RAW DATA:
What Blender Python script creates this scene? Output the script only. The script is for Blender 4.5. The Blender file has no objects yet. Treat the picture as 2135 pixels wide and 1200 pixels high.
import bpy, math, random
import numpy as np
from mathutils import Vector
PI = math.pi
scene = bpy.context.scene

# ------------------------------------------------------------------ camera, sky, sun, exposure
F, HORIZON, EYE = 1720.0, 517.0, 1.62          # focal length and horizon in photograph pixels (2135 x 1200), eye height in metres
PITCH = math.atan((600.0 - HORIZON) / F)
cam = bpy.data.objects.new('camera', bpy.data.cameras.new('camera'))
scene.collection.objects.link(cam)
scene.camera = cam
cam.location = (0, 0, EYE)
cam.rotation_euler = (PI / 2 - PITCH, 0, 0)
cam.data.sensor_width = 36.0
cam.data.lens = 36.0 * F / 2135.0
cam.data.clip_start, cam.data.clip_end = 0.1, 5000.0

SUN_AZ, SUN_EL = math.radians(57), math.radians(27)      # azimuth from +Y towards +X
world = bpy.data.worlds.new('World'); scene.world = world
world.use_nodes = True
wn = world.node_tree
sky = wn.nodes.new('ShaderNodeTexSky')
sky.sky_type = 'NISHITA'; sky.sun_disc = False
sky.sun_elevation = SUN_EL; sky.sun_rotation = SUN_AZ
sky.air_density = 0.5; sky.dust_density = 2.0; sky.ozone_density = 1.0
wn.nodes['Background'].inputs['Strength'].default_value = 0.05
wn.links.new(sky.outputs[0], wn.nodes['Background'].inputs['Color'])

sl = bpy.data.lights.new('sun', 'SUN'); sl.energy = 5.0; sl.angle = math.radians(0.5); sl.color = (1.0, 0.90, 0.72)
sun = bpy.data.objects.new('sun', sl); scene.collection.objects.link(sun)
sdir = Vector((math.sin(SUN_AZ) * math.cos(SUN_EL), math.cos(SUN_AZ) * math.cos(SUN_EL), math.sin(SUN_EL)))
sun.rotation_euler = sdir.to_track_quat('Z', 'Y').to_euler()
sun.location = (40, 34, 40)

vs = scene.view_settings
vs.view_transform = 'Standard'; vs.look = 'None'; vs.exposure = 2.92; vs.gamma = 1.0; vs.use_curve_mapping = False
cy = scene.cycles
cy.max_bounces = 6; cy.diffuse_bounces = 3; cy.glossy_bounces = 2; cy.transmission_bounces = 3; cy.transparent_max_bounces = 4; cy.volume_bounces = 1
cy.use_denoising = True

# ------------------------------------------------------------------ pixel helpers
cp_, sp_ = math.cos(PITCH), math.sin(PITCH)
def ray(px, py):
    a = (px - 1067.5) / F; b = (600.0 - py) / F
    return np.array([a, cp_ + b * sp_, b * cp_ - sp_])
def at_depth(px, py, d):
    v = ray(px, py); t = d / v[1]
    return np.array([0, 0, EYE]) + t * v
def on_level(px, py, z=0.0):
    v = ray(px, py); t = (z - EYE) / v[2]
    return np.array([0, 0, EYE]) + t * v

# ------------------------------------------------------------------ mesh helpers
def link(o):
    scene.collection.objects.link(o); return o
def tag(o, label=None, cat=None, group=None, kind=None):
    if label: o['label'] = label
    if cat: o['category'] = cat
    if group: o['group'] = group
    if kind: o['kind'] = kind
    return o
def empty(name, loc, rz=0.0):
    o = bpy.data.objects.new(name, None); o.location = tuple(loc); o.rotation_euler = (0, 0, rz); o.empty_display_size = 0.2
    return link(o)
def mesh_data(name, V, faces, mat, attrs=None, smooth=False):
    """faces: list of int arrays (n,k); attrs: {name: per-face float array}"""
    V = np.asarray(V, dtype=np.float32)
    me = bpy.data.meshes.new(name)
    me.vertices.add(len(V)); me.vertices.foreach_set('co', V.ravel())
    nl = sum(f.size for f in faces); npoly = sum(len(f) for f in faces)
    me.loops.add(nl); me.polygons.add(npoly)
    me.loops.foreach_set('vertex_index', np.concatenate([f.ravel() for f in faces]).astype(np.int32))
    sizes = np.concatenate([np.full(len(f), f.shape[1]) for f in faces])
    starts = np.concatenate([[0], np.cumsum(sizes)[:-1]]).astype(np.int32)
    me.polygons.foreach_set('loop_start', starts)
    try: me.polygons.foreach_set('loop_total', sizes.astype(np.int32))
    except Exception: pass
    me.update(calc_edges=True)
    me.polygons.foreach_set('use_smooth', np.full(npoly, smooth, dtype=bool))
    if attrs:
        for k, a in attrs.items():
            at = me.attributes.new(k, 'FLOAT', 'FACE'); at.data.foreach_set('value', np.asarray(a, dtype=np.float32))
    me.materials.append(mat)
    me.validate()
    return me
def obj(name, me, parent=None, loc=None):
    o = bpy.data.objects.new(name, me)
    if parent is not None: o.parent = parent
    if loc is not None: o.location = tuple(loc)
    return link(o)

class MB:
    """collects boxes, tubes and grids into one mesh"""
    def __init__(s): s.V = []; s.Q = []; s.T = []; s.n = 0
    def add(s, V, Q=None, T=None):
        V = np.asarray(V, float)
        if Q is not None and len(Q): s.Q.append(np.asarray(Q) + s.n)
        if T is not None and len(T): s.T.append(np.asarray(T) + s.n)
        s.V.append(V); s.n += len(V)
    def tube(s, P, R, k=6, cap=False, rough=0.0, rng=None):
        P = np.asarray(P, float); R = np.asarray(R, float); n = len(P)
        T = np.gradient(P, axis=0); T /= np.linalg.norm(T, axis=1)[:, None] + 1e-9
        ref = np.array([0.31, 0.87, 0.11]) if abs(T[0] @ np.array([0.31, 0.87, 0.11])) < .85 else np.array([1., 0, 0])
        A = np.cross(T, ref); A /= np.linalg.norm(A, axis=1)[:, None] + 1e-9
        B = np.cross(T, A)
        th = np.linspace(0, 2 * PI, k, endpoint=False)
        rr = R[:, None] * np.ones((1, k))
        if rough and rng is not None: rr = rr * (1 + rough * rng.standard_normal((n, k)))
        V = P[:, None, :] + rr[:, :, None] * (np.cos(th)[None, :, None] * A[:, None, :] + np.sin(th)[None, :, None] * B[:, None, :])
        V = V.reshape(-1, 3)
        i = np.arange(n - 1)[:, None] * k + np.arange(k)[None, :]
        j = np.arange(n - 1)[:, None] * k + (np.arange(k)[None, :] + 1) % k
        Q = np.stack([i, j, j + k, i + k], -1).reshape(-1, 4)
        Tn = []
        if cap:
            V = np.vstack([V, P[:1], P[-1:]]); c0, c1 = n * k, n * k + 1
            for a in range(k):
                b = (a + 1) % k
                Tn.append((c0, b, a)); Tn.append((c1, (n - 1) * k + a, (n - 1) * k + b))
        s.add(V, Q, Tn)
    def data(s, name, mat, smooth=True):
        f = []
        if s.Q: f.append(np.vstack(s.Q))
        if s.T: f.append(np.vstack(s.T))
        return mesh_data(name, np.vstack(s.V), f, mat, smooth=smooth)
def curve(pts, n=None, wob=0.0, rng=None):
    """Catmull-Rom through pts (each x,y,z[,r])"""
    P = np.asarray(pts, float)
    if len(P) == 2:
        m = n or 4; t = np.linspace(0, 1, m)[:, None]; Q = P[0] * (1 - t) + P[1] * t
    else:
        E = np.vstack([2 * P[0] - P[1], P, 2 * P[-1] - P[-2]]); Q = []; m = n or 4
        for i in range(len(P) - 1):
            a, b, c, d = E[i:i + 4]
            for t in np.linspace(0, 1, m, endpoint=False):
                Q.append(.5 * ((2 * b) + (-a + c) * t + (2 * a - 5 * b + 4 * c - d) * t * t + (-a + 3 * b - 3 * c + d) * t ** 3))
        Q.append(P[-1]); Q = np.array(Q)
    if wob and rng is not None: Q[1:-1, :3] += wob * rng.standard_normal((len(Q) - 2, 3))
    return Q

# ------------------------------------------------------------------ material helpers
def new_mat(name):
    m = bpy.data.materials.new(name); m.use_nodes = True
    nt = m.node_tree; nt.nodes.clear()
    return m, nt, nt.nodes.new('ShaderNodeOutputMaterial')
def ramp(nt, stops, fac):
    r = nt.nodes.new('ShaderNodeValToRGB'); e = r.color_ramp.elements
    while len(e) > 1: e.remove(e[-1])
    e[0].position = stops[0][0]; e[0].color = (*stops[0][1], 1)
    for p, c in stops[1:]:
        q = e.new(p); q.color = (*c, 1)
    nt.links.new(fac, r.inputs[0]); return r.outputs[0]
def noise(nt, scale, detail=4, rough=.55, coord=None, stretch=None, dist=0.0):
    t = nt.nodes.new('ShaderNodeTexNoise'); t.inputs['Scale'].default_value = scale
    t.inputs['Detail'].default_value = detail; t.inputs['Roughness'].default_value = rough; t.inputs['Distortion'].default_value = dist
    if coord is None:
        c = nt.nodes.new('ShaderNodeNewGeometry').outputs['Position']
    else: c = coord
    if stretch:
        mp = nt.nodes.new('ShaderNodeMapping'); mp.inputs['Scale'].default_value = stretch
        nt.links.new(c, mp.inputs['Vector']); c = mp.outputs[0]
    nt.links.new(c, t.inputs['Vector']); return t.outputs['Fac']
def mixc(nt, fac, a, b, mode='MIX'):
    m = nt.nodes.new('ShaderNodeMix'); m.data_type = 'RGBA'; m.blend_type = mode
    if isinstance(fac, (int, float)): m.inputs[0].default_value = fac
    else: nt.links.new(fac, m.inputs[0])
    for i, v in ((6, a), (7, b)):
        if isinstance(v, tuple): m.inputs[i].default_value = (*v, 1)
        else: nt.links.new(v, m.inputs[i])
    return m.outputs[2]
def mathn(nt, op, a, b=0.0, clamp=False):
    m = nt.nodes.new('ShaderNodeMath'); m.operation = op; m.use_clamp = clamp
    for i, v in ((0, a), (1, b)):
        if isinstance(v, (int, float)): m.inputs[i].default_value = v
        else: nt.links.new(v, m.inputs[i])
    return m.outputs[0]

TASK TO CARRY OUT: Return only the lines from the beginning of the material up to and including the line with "scene = bpy.context.scene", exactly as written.

CORRECT RESPONSE:
What Blender Python script creates this scene? Output the script only. The script is for Blender 4.5. The Blender file has no objects yet. Treat the picture as 2135 pixels wide and 1200 pixels high.
import bpy, math, random
import numpy as np
from mathutils import Vector
PI = math.pi
scene = bpy.context.scene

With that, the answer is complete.